E.g. Liquidity services for investors
E.g. Achieve Economies of Scope - lower cost of information production, but conflict of interest. - Reduce Asymmetric Information Problems
- E.g. Adverse Selection: screening and private information production, private loans (pecking order hypothesis)
E.g. Moral Hazard: monitoring and restrictive contracts, venture capital. - Financial intermediaries allow for small players in the market.
What Asymmetric Information Problems are Related to Features of Financial Systems?
- Stocks are not the most important source of external financing (Debts > Equities)
- Marketable securities are not the primary source of financing (Low Bonds + Equities)
- Indirect finance is still more important than direct finance (bonds+equities increase)
- Banks are still the most important source of external funds (bank/other credits dominate)
- Financial system is heavily regulated (unincentivise)
- Large, well established firms have easier access to securities markets financing.
- Collateral is prevalent in debt contracts (secured v unsecured debt)
- Debt contracts have substantial restrictive covenants.
What are the characteristics of financial markets and institutions?
They involve moving huge quantities of money, affect the profits of business and affect the types of goods and services produced in an economy.
Financial Markets Definition
Markets in which funds are transferred from those who have excess funds available to those who have a shortage of available funds.
Bond Definition
A debt security that promises to make payments periodically for a specified period of time.
Stock definition
A security that is a claim on the earnings and assets of a corporation.

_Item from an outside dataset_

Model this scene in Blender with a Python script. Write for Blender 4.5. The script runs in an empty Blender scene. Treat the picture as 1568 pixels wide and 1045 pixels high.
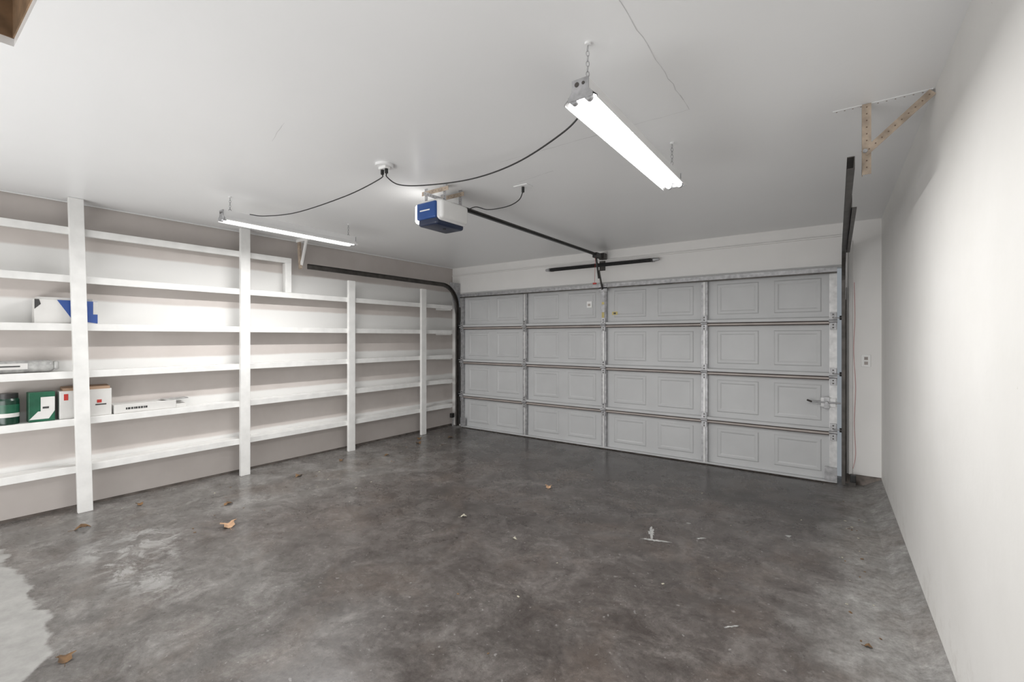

Role of Financial Intermediaries
- Act as middlemen, borrowing funds from those who have saved and lending these funds to others.
- Play an important role in determining the quantity of money in the economy.
- Help promote a more efficient and dynamic economy.
Securities Definition
Securities are assets for the person who buys them, but liabilities for the individual/firm that sells them.
Money Market Definition
The market in which short-term debt instruments are traded.
Liquidity Services Definition
Banks providing depositors with checking accounts that enable them to pay their bills easily.
Economies of Scale in Financial Intermediaries
They can substantially reduce transaction costs per dollar of transactions because their large size.